If everything went smoothly, he’d spend the first six years getting his custody level as low as possible. The classification at the time was 1 to 5, with 5 being the maximum, the worst offenders. That’s where his crime dictated he start. Then it went down from there, 5 to 4 to 3 to 2 to 1. The likelihood that he’d see a 2 yard wasn’t guaranteed, and a chance at a 1 was about as likely as the judge reversing his opinion. It wasn’t going to happen. But that wasn’t the point at this juncture in time. He was just trying to find a way to face what he had coming, and that meant starting his time with the worst of the worst, and then working his way down from there.

Seems pretty simple, right?

Maybe it would have been, but then bureaucracy caught up. That’s another theme you’ll hear talking with him, how the red tape – look up how that term came into existence if you don’t already know – kept rearing its ugly head at almost every turn.

“When I first got there, it was 1 to 5 system, then halfway through, the new administration changed it up. We had a three-hour lecture on the new system. The way it laid out, if you’re on a 5 yard, you’re there for 2 years; if you’re a 4, then you’re also there 2 years; but if you’re a 3, you’re there for the duration.”

He was partially kidding, at least about the three-hour lecture. They gave a lecture, and yet every day the inmates had to learn and re-learn what it all meant. He had to do his own digging to find out and by the end, he could have presented the three-hour lecture and more, mainly focusing on how ass-backward the system was if its real intent was to rehabilitate.

So essentially, he had no choice. He’d go where he was told, did what he was told, and like it. Or at least, put up with it. Whatever.

That system wasn’t difficult to decipher. He would serve out two years at max security, and then drop to a high medium, which would also take two more years to clear.
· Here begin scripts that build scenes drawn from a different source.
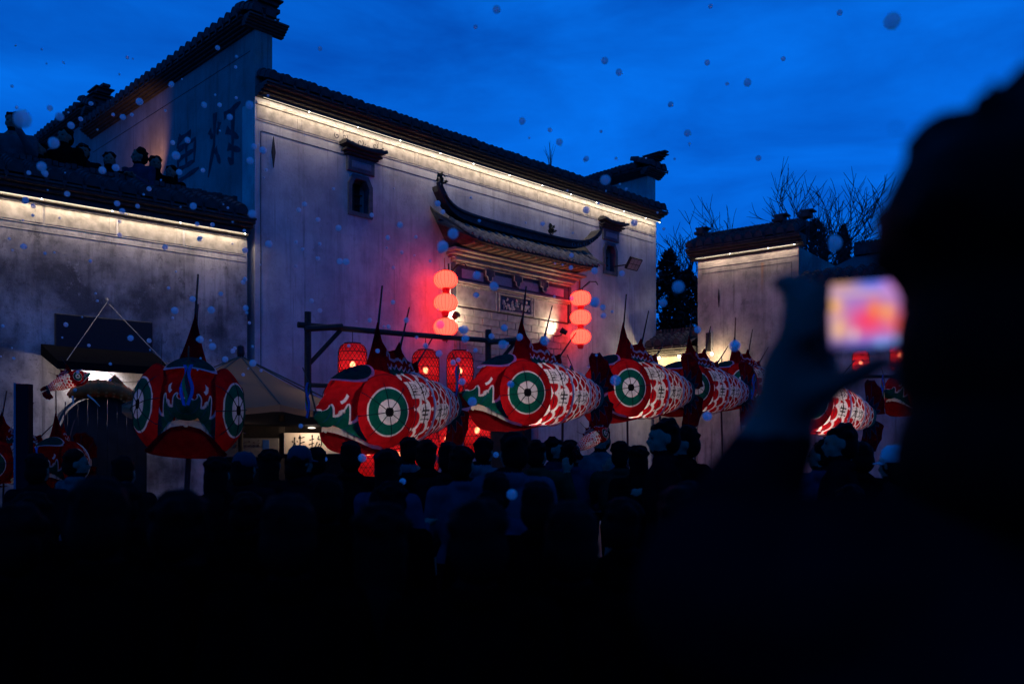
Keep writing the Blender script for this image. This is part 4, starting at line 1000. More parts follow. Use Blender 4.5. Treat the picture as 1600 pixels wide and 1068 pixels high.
# ------------------------------------------------------------------ people
M_skin = mat('skin', (.15, .09, .068), .7, spec=.1, noise=.12, nscale=30)
M_hair = mat('black_hair', (.0018, .0018, .002), .7, noise=.3, nscale=60, spec=.03)
CLO = {}
def cloth(name, col): CLO[name] = mat('cloth_' + name, col, 1.0, noise=.25, nscale=12, spec=0); return CLO[name]
for nme, colr in dict(void=(.0012, .0012, .0014), black=(.0025, .0025, .003), navy=(.003, .004, .006), charcoal=(.004, .004, .005), denim=(.026, .038, .055), sky=(.017, .028, .048), white=(.06, .06, .064), brown=(.03, .018, .012), olive=(.02, .022, .012), plum=(.03, .012, .02), pink=(.12, .075, .08)).items(): cloth(nme, colr)
M_trs = mat('dark_trousers', (.003, .003, .004), .9, spec=0)
def remeshed(mb, vox, it=4):
    me = mb.mesh('tmp'); o = bpy.data.objects.new('tmp', me); COL.objects.link(o)
    m = o.modifiers.new('r', 'REMESH'); m.mode = 'VOXEL'; m.voxel_size = vox; m.use_smooth_shade = True
    s = o.modifiers.new('s', 'SMOOTH'); s.iterations = it; s.factor = .5
    dg = bpy.context.evaluated_depsgraph_get(); dg.update(); out = bpy.data.meshes.new_from_object(o.evaluated_get(dg))
    bpy.data.objects.remove(o); bpy.data.meshes.remove(me); out.materials.clear(); return out
def hand(mb, w, d, up, s=1.0, curl=.5, side=1):
    """palm with four fingers and a thumb; w wrist, d along fingers, up = back of the hand"""
    w, d, up = Vector(w), Vector(d).normalized(), Vector(up).normalized(); up = (up - d * up.dot(d)).normalized(); lat = d.cross(up) * side
    mb.caps(w, w + d * .055 * s, .030 * s, .036 * s, 10)
    for i, ln in enumerate((.070, .080, .074, .058)):
        b = w + d * .085 * s + lat * (-.030 + .02 * i) * s; k1 = b + d * ln * .45 * s - up * .012 * curl * s; k2 = k1 + (d * (1 - curl * .8) - up * curl).normalized() * ln * .35 * s; k3 = k2 + (d * (1 - curl * 1.5) - up * curl * 1.3).normalized() * ln * .3 * s
        mb.caps(w + d * .05 * s + lat * (-.025 + .016 * i) * s, b, .013 * s, .0105 * s, 8); mb.caps(b, k1, .0105 * s, .0095 * s, 8); mb.caps(k1, k2, .0095 * s, .009 * s, 8); mb.caps(k2, k3, .009 * s, .0075 * s, 8)
    t0 = w + d * .02 * s - lat * .03 * s; t1 = t0 - lat * .035 * s + d * .03 * s - up * .01 * s; t2 = t1 + d * .04 * s - up * .015 * s - lat * .005 * s
    mb.caps(t0, t1, .014 * s, .012 * s, 8); mb.caps(t1, t2, .012 * s, .009 * s, 8)
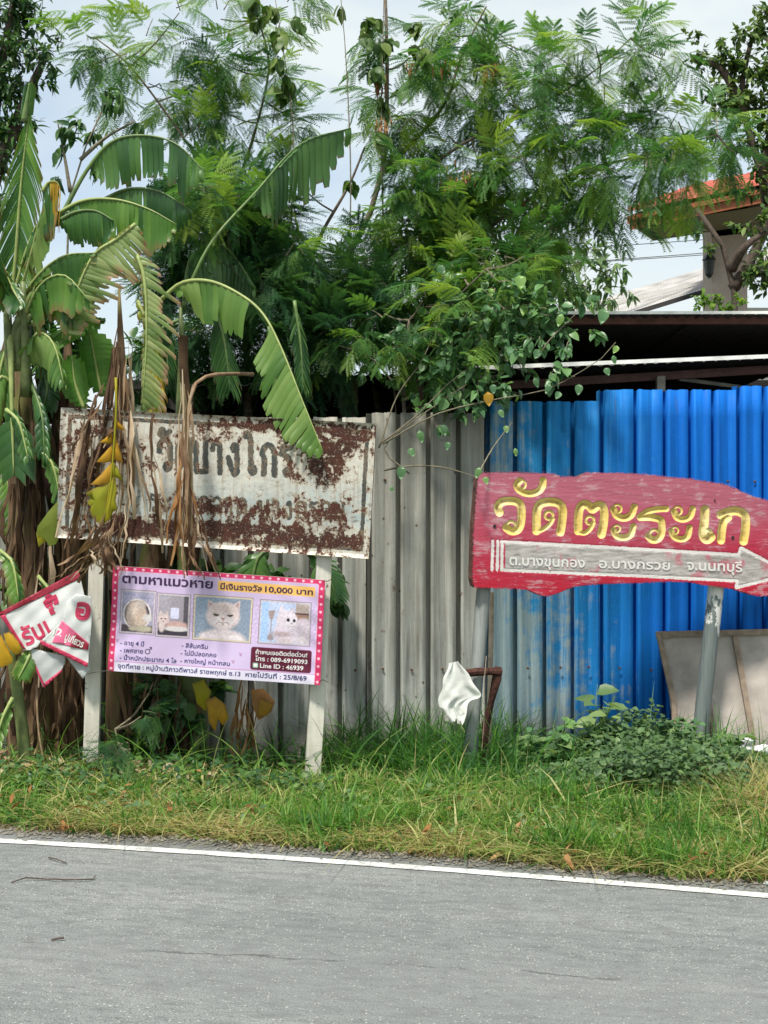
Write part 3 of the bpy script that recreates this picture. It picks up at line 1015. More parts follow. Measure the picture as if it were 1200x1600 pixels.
def cr(pts, k=6):
    v = smooth_path([Vector((x, y, 0)) for x, y in pts], max(4, (len(pts) - 1) * k))
    return [(p.x, p.y) for p in v]

def ring(c, r, n=16):
    return [(c[0] + r * math.cos(2 * math.pi * i / n), c[1] + r * math.sin(2 * math.pi * i / n)) for i in range(n + 1)]

def in_poly(px, py, poly):
    ins = np.zeros(px.shape, bool)
    n = len(poly)
    for i in range(n):
        x0, y0 = poly[i]
        x1, y1 = poly[(i + 1) % n]
        c = ((y0 > py) != (y1 > py)) & (px < (x1 - x0) * (py - y0) / (y1 - y0 + 1e-12) + x0)
        ins ^= c
    return ins

def prism(name, parent, pl, poly, off0, off1, mat):
    """board body from a pixel outline, real thickness"""
    n = len(poly)
    uv = [pl.uv(*q) for q in poly]
    vs = [pl.w(u, v, off0) for u, v in uv] + [pl.w(u, v, off1) for u, v in uv]
    m = MB()
    m.add(vs, [tuple(reversed(range(n))), tuple(n + i for i in range(n))] + [(i, (i + 1) % n, n + (i + 1) % n, n + i) for i in range(n)])
    return m.build(name, mat, parent)

_txt_cache = {}
def text_mesh(body, bold=0.0):
    key = (body, bold)
    if key in _txt_cache:
        return _txt_cache[key]
    cu = bpy.data.curves.new('t', 'FONT')
    cu.body = body
    cu.size = 1.0
    cu.offset = bold
    cu.resolution_u = 3
    ob = bpy.data.objects.new('t', cu)
    COL.objects.link(ob)
    bpy.context.view_layer.update()
    dg = bpy.context.evaluated_depsgraph_get()
    me = bpy.data.meshes.new_from_object(ob.evaluated_get(dg))
    co = np.array([tuple(v.co) for v in me.vertices])
    fs = [tuple(p.vertices) for p in me.polygons]
    bpy.data.objects.remove(ob)
    bpy.data.meshes.remove(me)
    _txt_cache[key] = (co, fs)
    return co, fs

def print_text(name, body, parent, mapf, x0, x1, base, h, mat, bold=0.0, tilt=0.0):
    """flat print: fits body between x0..x1, cap height h (None = keep ratio), y down"""
    co, fs = text_mesh(body, bold)
    if not len(co):
        return
    mn, mx = co[:, 0].min(), co[:, 0].max()
    sx = (x1 - x0) / (mx - mn)
    sy = h / 0.62 if h else sx
    vs = [mapf(x0 + (c[0] - mn) * sx, base - c[1] * sy + tilt * (c[0] - mn) * sx) for c in co]
    m = MB()
    m.add(vs, [tuple(reversed(f)) for f in fs])
    return m.build(name, mat, parent)

def flat(name, c, rough=.5):
    t = NT(name)
    n = t.noise(t.pos(), 40, 3, .6)
    return t.done(t.bsdf(t.mix(t.math('MULTIPLY', n, .25), c, tuple(x * .6 + .05 for x in c)), rough))

# ---- red arrow sign
RP = Plane(740, 7.25, 1200, 7.85)
red = empty('arrow_sign', RP.w(.9, 0), 'red painted wooden arrow board with carved gold Thai letters on two leaning steel pipes', 'sign')
OUT = [(747, 744), (753, 739), (800, 738), (868, 741), (876, 745), (905, 745), (914, 739), (960, 739), (1000, 741), (1080, 749), (1130, 757), (1150, 764), (1168, 773), (1200, 783), (1240, 802), (1275, 832), (1295, 862), (1262, 895), (1225, 925), (1205, 930), (1190, 932), (1176, 930),
       (1160, 925), (1144, 920), (1125, 917), (1104, 915), (1080, 910), (1040, 909), (1000, 911), (960, 912), (920, 914), (896, 917), (884, 922), (872, 927), (858, 931), (846, 931), (838, 928), (826, 922), (800, 920), (764, 919), (741, 918), (738, 905), (739, 870), (740, 830), (743, 790)]
K1 = lambda x, y: (760 + x / 5.4545, 740 + y / 5.4545)
GL = [  # strokes per letter: (points in the enlarged crop, radius) ; rings
    [([(285, 62), (260, 95), (278, 138), (335, 166), (400, 168), (455, 142), (482, 98), (484, 58)], 28), ('ring', (300, 92), 36, 12)],
    [([(112, 332), (98, 290), (125, 245), (185, 232), (250, 238), (290, 268), (300, 340), (292, 430), (265, 480), (215, 490), (172, 462)], 33), ('ring', (212, 448), 40, 14)],
    [([(428, 488), (428, 400), (434, 300), (470, 254), (550, 240), (618, 256), (650, 305), (646, 400), (632, 498)], 34), ([(430, 495), (490, 472), (545, 425), (566, 385)], 19), ('ring', (533, 355), 34, 14)],
    [([(782, 488), (784, 380), (795, 300), (828, 262), (872, 274), (905, 304), (945, 274), (985, 276), (1004, 325), (1000, 420), (982, 518)], 34), ([(785, 500), (840, 506), (890, 465), (910, 420)], 20), ('ring', (882, 396), 34, 14)],
    [([(1085, 305), (1110, 358), (1175, 380), (1235, 352), (1262, 285)], 28), ('ring', (1118, 298), 34, 12), ([(1085, 482), (1110, 530), (1175, 545), (1232, 520), (1252, 450)], 26), ('ring', (1112, 468), 28, 11)],
    [([(1535, 300), (1460, 304), (1380, 322), (1312, 366)], 25), ([(1312, 372), (1400, 372), (1480, 392), (1496, 440), (1492, 515), (1462, 558), (1415, 565), (1382, 535)], 29), ('ring', (1432, 518), 40, 13)],
    [([(1600, 322), (1622, 372), (1680, 390), (1740, 362), (1760, 300)], 26), ('ring', (1632, 315), 34, 12), ([(1578, 492), (1602, 540), (1660, 560), (1715, 535), (1732, 462)], 25), ('ring', (1608, 484), 28, 10)],
    [([(1864, 308), (1860, 400), (1846, 500), (1856, 545), (1885, 562), (1915, 540)], 36), ('ring', (1874, 520), 44, 18)],
    [([(2000, 568), (2008, 480), (2026, 405), (2062, 372)], 33), ([(2000, 352), (2060, 328), (2130, 318), (2195, 345), (2212, 400), (2206, 490), (2192, 575)], 35)],
]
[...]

Then he’d be eligible to drop to a standard medium. At that point, it’s basically riding out the time. It was just a question of, what could he make of the time and how fast could he make it go?

“The way I looked at it, with my first six years, I had to behave, do what I need do, and then that’ll be as good as life can get before I get out. Then the middle six years will be cruising. You’re hanging at level 3 and just getting by. You do the deed, plug along. The last six years were devoted to all the paperwork, getting prepared to get out. You do everything by mail, and it takes fucking forever.”

Seems like a straight-forward plan. Take a little time to think about what your time will look like and then attack it. Unfortunately, as he witnessed all too often, it wasn’t always approached that way.

“If you wait until you have six months to go, you’re screwed. Later on, I ran into a guy, and what he said, it was very, very true. He said if you’re not preparing to get out of prison from the first day you’re there, you’re already behind.”